Cimitero di Longarone

Added on by Timothy Brown.

In spite of the years I spent living in Italy and hunting up significant buildings, I still occasionally stumble upon work of astounding beauty or power that is completely new to me. While in Venezia this past July, my friend Adolfo Zanetti took me up to see the Giovanni Michelucci church in Longarone, built to commemorate the Vajont disaster (nice church but nowhere near as unsettling as the Chiesa della Autostrada near Firenze). And then we went to see the town cemetery, a project Adolfo knew of (he studied with Tentori) but hadn't ever visited. So I didn't get much of a run-up as we approached. Generally worn out from the IUAV workshop and already looking forward to dinner at Adolfo's parents, I wasn't particularly alert as we wandered in. But what followed was a kind of rapid on-set euphoric experience as I quickly came alert.

Designed by Gianni Avon, Francesco Tentori, and Marco Zanuso, the cimitero di Longarone was built between 1966 and 1972. It's one of the best works of the period I've seen in Italy, and can match about anything I've seen anywere.

I'm still at a loss to describe the experience coherently, but my impression was of a long sinuous crevice cut into the ground plane and running away from the entry gate on an slight angle against the slope's fall line. The cut is retained by a series of walls in rough local stone and wanders through a range of exquisitly proportioned spaces and rooms. At the top of the wall, which appears to be the natural grade, grasses and other plantings run riot covering the seam. Just back from the edge the grass is mown like a rich carpet.

The view sweeps out over the 100 meter long expanse across the valley and to the opposite mountains. At your back is the mountain. There's a chapel at the gate and a large above-ground mausoleum at the head, but the sense is that the project is scored into the earth. Not unlike Carme Pinos work at Igualada.

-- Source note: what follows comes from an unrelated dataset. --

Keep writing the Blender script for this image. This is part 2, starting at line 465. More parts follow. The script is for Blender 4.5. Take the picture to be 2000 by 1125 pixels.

My first thought, overpowering in its force, was this is where I would like to be buried. Second thought was peccato, non si riesce. Third thought was forgot both the camera and sketchbook. Of all the work I saw this summer, this is the place that continues to haunt me. Most of the work I do, and all of the work I do with students, poses the same basic and simple question - is architecture a viable form of cultural expression today? In this place I think I could say the answer is more likely yes than no.